All three were dull performers over the past three months, but it is encouraging to note that the conservative portfolio recorded positive returns over every month bar one in 2017, only slipping slightly more than the FTSE All-Share index in September before more than recovering in October.

BlackRock Throgmorton (THRG), JPMorgan Japanese (JFJ) and Invesco Asia Trust (IAT) were the most positive contributors over the quarter. But it is interesting to note that Ian Hargreaves, who manages Invesco Asia, is more cautious about the outlook for this region than Matthew Dobbs, who manages Schroder Asia Pacific.

Hargreaves contends that Asian export growth and Chinese economic growth, which have been important contributors to the recent strong rise in Asian corporate earnings, have now peaked. And he has become particularly cautious about technology stocks, cutting back from an overweight to an underweight position.

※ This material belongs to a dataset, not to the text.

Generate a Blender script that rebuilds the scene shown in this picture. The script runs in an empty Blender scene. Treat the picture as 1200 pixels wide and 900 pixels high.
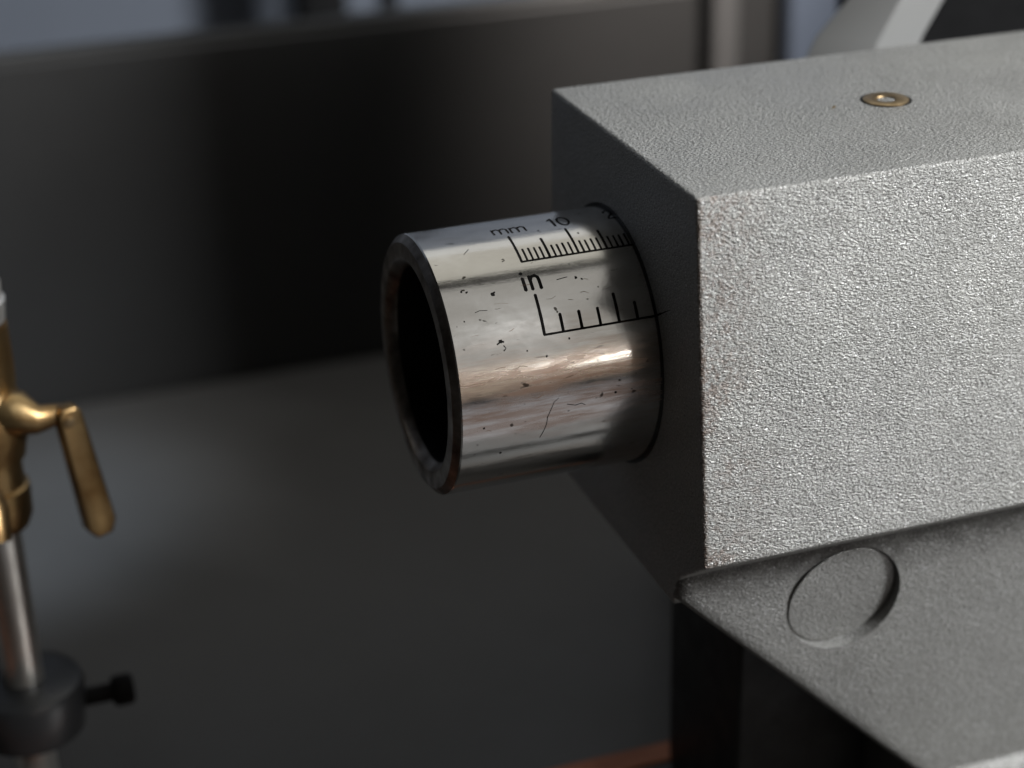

John Bennett, who manages Henderson European Focus (HEFT), is also wary about the outlook in general and technology stocks in particular, describing the latter as ‘running on fumes’. Like Alastair Mundy at Temple Bar, he has struggled to find any good-value stocks and, unusually, cannot identify any interesting themes. Given his impressive long-term record, however, we are staying with the trust in the hope it will recover its form.

From 1 August 2014, when we started tracking our tips in a portfolio, the conservative portfolio has returned 57 per cent and the adventurous is up 85 per cent, trouncing the 34 per cent return from the All-Share index.